Les jardiniers sont, c'est bien connu, des amoureux de la nature au même titre que les chasseurs. Taillant fièvreusement leurs haies de façon cubique et utilisant engrais et désherbants sans compter pour avoir les plus beaux massifs de bégonias du quartier, il fait aussi partie de leurs habitudes dominicales de raccourcir à la hauteur réglementaire la bande verte tendre ceinturant leur pavillon avant de l'arroser généreusement même aux heures les plus chaudes de la dernière canicule.
Pour cela, rien ne vaut la bonne vieille tondeuse à gazon, dont le démarrage vigoureux laisse échapper des volutes bleutées dont l'odeur rappelle le mélange deux temps que son propriétaire nostalgique mettait dans sa Bleue adolescente. Et qui accessoirement polluent presque 100 fois plus qu'une voiture.
En effet, selon les chiffres du California Air Resources Board, une tondeuse à gazon de 2006 pollue exactement 93 fois plus qu'une voiture de la même année par litre d'essence, et serait responsable de 2% de la pollution au smog californien. Il existe pourtant une alternative simple qui fonctionne déjà très bien sur les voitures : adopter un pot catalytique qui serait dans ce cas précis de la taille d'une balle de golf.
C'est bon, l'affaire est résolue, on remballe et on va profiter du week-end dans les bois ? Que nenni, c'est justement là que démarre toute l'histoire.
Bienvenue dans ce combat de catch à quatre. Dans le coin droit du ring, l'Agence fédérale de protection de l'environnement et l'Etat de Californie, avec leurs slips frappés (aïe ! ) de la bannière étoilée. A ma gauche, Briggs & Stratton, le plus grand fabricant américain de matériel de jardin et Bond, Christopher Bond, le sénateur républicain du Missouri, reconnaissables au $ sur leurs bottes dorées. Et entre les deux, un marché de 6 millions de tondeuses par an.

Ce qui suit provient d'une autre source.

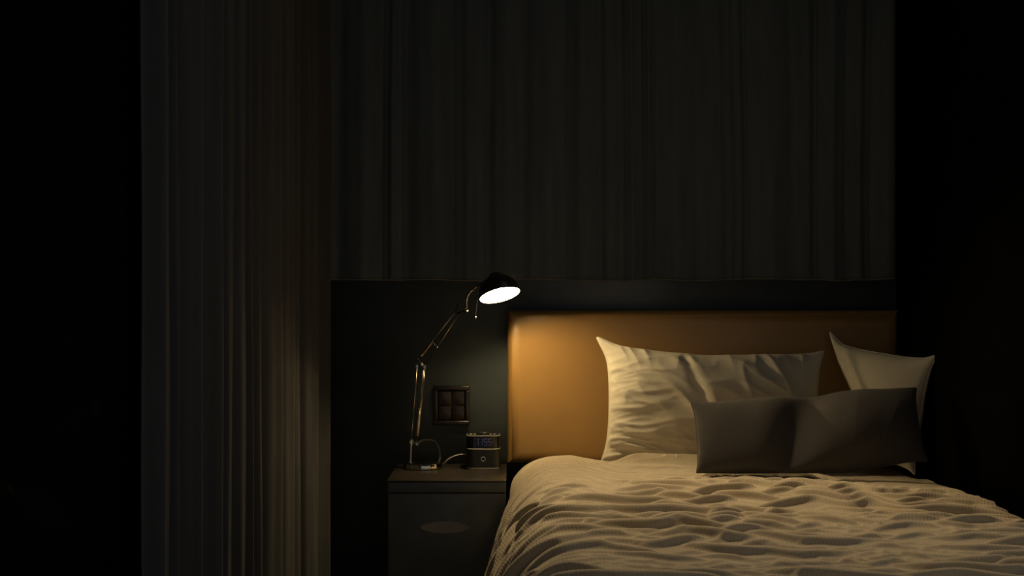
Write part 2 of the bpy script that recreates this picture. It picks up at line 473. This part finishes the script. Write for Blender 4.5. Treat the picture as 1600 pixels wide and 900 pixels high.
def duvet_surface():
    # cross-section (X, Z) from the left hem over the shoulder to the right wall
    prof = spline([(-0.100, 0, 0.200), (-0.080, 0, 0.30), (-0.052, 0, 0.40), (-0.018, 0, 0.485), (0.022, 0, 0.548),
                   (0.075, 0, 0.592), (0.135, 0, 0.606), (0.24, 0, 0.606), (0.45, 0, 0.604), (0.70, 0, 0.602), (0.95, 0, 0.598), (1.11, 0, 0.590), (1.165, 0, 0.570)], 14)
    pr = np.array([(p.x, p.z) for p in prof])
    seg = np.hypot(np.diff(pr[:, 0]), np.diff(pr[:, 1])); s = np.concatenate([[0], np.cumsum(seg)])
    yf = 2.40
    S, T, O = duvet_folds((s[-1], 2.22))
    O = O.astype(float)
    # smooth copy of the profile
    SF = np.linspace(0, s[-1], 400)
    PX = np.interp(SF, s, pr[:, 0]); PZ = np.interp(SF, s, pr[:, 1])
    for _ in range(6):
        PX[1:-1] = (PX[:-2] + PX[1:-1] * 2 + PX[2:]) / 4; PZ[1:-1] = (PZ[:-2] + PZ[1:-1] * 2 + PZ[2:]) / 4
    tx = np.gradient(PX, SF); tz = np.gradient(PZ, SF); l = np.hypot(tx, tz)
    S1 = np.clip(S + O[..., 0], 0, s[-1])
    X = np.interp(S1, SF, PX); Z0 = np.interp(S1, SF, PZ)
    NXg = np.interp(S1, SF, -tz / l); NZg = np.interp(S1, SF, tx / l)
    X0 = np.interp(S, SF, PX)
    yh = 4.625 - 0.165 * smooth(0.16, 0.30, X0) - 0.02 * smooth(0.5, 0.8, X0) - 0.14 * smooth(0.82, 0.90, X0)
    t1 = (T + O[..., 1]) / T[0, -1]
    Y = yh + (yf - yh) * t1
    s_edge = np.interp(0.04, PX, SF)                     # where the bed's edge is
    drape = 1 - smooth(s_edge - 0.02, s_edge + 0.10, S)       # 1 on the hanging side
    U = S - s_edge
    calm = 0.16 + 0.84 * smooth(4.25, 3.80, Y)
    h = 1.32 * O[..., 2] - 0.004
    h += 0.010 * gnoise(U * 2.1, Y * 2.4, 41) + 0.007 * calm * gnoise(U * 2.6 + 0.5, Y * 6.5, 46)
    # roll of cloth in front of the white pillow and the crease below it
    h += 0.024 * np.exp(-((Y - 4.42 + 0.10 * (X - 0.4)) / 0.035) ** 2) * smooth(0.28, 0.36, X) * (1 - smooth(0.52, 0.66, X))
    h += 0.017 * np.exp(-((Y - 4.22 + 0.25 * (X - 0.3)) / 0.045) ** 2) * smooth(0.16, 0.30, X) * (1 - smooth(0.42, 0.60, X))
    h -= 0.018 * np.exp(-((Y - 4.30 + 0.20 * (X - 0.3)) / 0.030) ** 2) * smooth(0.16, 0.30, X) * (1 - smooth(0.42, 0.60, X))
    # the corner by the wall lies lower behind the cushion
    h -= 0.020 * smooth(3.97, 4.05, Y) * smooth(0.79, 0.87, X)
    Xn = X + NXg * h; Zn = Z0 + NZg * h
    Zn = np.where(X > 0.14, np.maximum(Zn, MAT_TOP + 0.014), Zn)
    Xn = np.minimum(Xn, WR - 0.012)
    lim = -0.008 - 0.14 * smooth(4.36, 4.02, Y)          # clear of the nightstand
    Xn = np.where(Xn < lim + 0.02, lim + 0.02 - 0.02 * np.tanh((lim + 0.02 - Xn) / 0.02), Xn)
    edge = np.exp(-((yh - Y) / 0.018) ** 2)              # the head edge curls down
    Zn = Zn - 0.010 * edge * (1 - drape)
    Zn = np.where(X > 0.10, np.maximum(Zn, MAT_TOP + 0.006), Zn)
    V = np.stack([Xn, Y, Zn], -1)
    uv = np.stack([S, T], -1)
    return V, uv
DV, DUV = duvet_surface()
duvet = link('duvet', grid_mesh('duvet', DV, DUV), M_DUVET)
md = duvet.modifiers.new('thickness', 'SOLIDIFY'); md.thickness = 0.010; md.offset = 1
duvet.modifiers.new('rounding', 'SUBSURF').levels = 1
duvet.modifiers['rounding'].render_levels = 1
tag(duvet, 'crumpled cream duvet with fine stripes hanging over the left side of the bed', 'duvet')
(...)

Le gong résonne et le match commence. Premier coup, un magnifique atemi à la gorge porté par l'agence fédérale de protection de l'environnement sous la forme d'une nouvelle réglementation californienne visant à réduire la tolérance d'émission polluante pour les petits moteurs, ce qui équivaudrait à imposer le pot catalytique. Une telle décision qui, si elle était acceptée, diminuerait de 22 tonnes par jour les rejets de polluants dans le ciel de la Californie, soit l'équivalent de 800 000 voitures en moins sur les routes. Briggs & Stratton est ébranlé par le choc, mais réplique par un coup de la corde à linge : le pot catalytique augmenterait la chaleur déjà importante dégagée par les moteurs, ce qui multiplierait les risques de départ d'incendie, un argument de poids dans une Californie sévèrement touchée par ces catastrophes. Mais l'agence fédérale de protection de l'environnement s'est spécialement entraînée pour encaisser ce genre de coups, ce sont les mêmes qui étaient utilisés dans les années 70 par les constructeurs automobiles !
Briggs & Stratton peut compter sur son allié de poids, le sénateur Bond, Christopher Bond. Par son second poste de dirigeant de la commission des Finances du Sénat, celui-ci se charge de diminuer la portée et la puissance des attaques de son adversaire en ayant fait modifier en 2003 et 2005 les règles d'affectation des crédits, un étranglement parfaitement appliqué. Les raisons d'une telle manœuvre ? Briggs & Stratton a deux usines dans son Etat du Missouri, et l'augmentation des frais de production amenée par l'installation d'un pot catalytique pourrait faire disparaître 1750 emplois. Mais le sénateur Bond, Christopher Bond, veut terminer le combat au plus vite par un KO spectaculaire, avec des coups de coude au visage : il fait interdire aux autres états de s'aligner sur les réglementations californiennes.
Une prise de soumission qui fait son effet, pendant que Briggs & Stratton attire l'attention de l'arbitre débordé par la férocité du combat, en disant que leurs moteurs polluent 70% de moins qu'il y a 15 ans et qu'il faudrait augmenter les prix de vente de toute sa production de 30% pour satisfaire aux nouvelles normes. Mais l'agence fédérale de protection de l'environnement, dans un dernier soubresaut, parvient à se libérer d'un coup de tête en faisant tout de même réduire les normes fédérales...
La cloche sonne, c'est la fin du premier round. Que nous réservera le second ? Réponse dans les mois à venir.